## Problem requirements
Copy, in full, each line of the material that holds the word "objects".

## Material provided
☆ ☆ ☆

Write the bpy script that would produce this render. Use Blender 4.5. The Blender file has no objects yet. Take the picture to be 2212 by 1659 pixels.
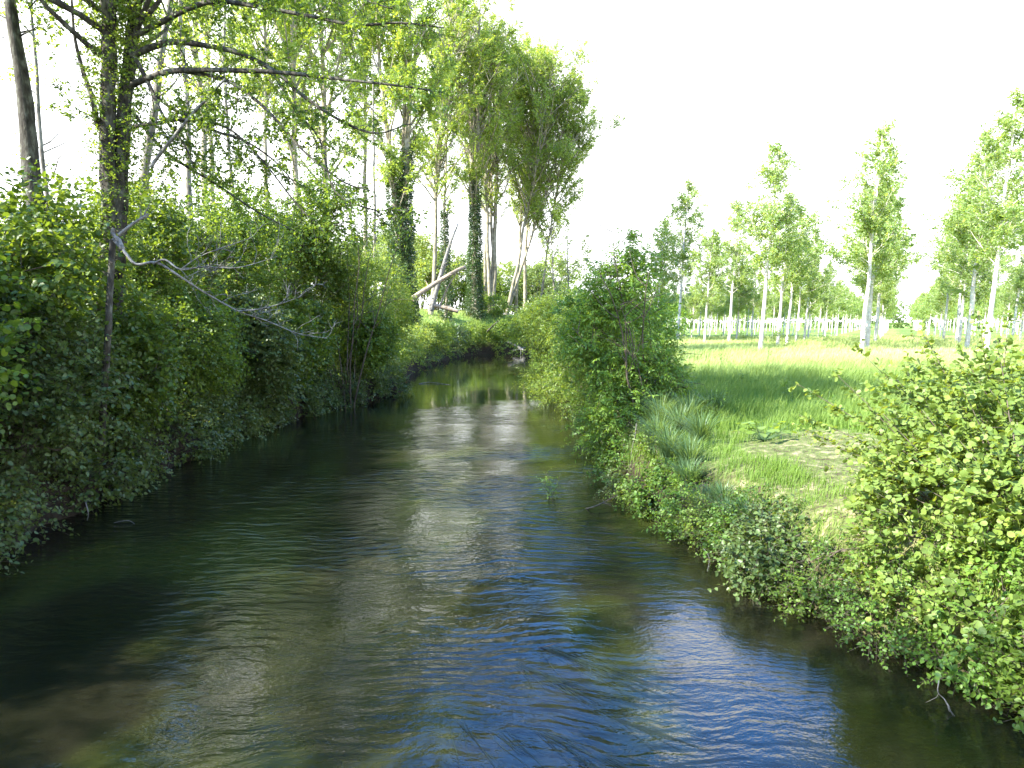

☆ ☆ ☆

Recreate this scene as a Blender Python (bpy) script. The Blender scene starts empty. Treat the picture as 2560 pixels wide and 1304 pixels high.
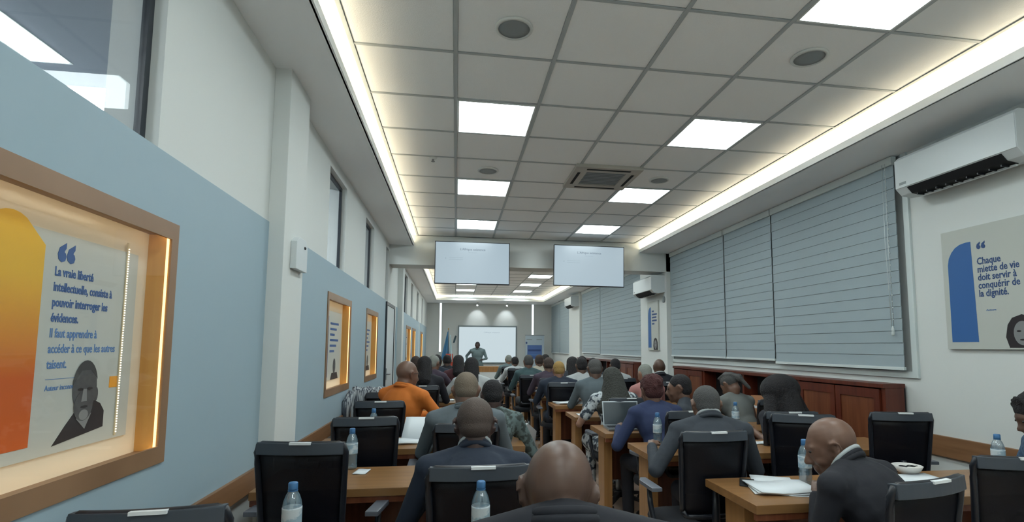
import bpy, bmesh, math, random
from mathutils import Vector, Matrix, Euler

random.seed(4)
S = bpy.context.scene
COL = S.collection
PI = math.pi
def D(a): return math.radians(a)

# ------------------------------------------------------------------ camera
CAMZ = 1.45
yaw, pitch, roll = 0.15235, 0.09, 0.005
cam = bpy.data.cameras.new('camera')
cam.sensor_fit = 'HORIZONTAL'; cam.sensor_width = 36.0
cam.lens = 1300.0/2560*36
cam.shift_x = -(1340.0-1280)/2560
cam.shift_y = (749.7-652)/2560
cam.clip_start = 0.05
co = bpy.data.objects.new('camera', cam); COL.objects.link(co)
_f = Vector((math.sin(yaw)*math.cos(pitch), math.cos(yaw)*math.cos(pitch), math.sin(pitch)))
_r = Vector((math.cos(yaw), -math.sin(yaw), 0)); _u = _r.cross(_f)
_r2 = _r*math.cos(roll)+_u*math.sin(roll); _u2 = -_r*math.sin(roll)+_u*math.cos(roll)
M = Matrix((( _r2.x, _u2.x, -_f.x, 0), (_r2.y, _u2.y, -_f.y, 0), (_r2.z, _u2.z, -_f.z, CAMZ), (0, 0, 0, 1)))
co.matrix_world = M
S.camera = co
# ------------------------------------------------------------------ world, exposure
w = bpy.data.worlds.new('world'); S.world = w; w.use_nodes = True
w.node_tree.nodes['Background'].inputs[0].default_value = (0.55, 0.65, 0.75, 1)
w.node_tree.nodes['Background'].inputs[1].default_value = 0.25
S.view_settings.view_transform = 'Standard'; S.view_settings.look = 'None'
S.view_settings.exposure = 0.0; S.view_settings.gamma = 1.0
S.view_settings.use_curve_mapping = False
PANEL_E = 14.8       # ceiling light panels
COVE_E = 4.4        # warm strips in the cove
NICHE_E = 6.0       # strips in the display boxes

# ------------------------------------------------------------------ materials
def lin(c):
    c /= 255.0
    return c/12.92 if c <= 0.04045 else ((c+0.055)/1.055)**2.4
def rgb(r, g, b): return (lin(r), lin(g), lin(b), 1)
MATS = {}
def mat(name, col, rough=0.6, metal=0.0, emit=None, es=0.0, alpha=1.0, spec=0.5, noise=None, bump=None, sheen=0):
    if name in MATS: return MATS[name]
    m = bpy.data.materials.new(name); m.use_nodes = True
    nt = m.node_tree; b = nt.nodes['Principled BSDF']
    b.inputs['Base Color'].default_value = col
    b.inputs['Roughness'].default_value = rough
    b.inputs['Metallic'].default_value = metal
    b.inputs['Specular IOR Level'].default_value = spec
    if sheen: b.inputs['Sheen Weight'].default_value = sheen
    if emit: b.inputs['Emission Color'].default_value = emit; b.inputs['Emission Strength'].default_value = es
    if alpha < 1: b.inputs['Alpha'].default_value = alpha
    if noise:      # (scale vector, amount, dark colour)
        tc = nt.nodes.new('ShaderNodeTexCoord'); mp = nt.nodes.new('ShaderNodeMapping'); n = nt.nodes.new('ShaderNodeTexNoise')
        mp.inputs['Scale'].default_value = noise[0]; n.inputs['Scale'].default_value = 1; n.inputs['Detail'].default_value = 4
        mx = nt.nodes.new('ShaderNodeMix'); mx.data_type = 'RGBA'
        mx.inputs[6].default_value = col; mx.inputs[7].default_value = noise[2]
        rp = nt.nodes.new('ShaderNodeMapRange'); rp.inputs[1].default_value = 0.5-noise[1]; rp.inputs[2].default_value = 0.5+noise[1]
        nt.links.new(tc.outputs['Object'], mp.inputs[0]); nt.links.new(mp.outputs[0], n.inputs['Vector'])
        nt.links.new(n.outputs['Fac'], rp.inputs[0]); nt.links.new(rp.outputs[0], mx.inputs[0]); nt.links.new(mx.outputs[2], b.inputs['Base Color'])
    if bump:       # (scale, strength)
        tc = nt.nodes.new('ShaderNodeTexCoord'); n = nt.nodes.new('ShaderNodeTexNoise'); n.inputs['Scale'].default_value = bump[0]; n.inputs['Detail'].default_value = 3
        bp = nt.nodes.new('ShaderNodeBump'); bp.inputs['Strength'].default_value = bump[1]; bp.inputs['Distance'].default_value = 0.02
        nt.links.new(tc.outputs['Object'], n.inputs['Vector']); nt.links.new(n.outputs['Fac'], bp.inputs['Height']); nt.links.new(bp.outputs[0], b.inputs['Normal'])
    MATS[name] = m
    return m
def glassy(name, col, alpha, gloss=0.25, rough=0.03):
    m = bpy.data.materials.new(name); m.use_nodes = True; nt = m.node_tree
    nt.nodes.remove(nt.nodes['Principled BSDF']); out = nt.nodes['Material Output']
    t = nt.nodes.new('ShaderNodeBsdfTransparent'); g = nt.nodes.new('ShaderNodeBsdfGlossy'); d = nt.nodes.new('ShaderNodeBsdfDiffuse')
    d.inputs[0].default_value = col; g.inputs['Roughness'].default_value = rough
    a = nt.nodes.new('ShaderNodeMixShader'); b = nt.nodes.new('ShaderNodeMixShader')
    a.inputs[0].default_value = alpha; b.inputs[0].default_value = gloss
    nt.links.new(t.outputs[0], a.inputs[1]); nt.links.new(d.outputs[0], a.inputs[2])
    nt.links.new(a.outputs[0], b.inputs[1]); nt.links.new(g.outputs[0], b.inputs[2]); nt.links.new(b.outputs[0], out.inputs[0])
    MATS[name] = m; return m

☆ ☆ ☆

## Exercise solution
Write the bpy script that would produce this render. Use Blender 4.5. The Blender file has no objects yet. Take the picture to be 2212 by 1659 pixels.
co = bpy.data.objects.new('camera', cam); COL.objects.link(co)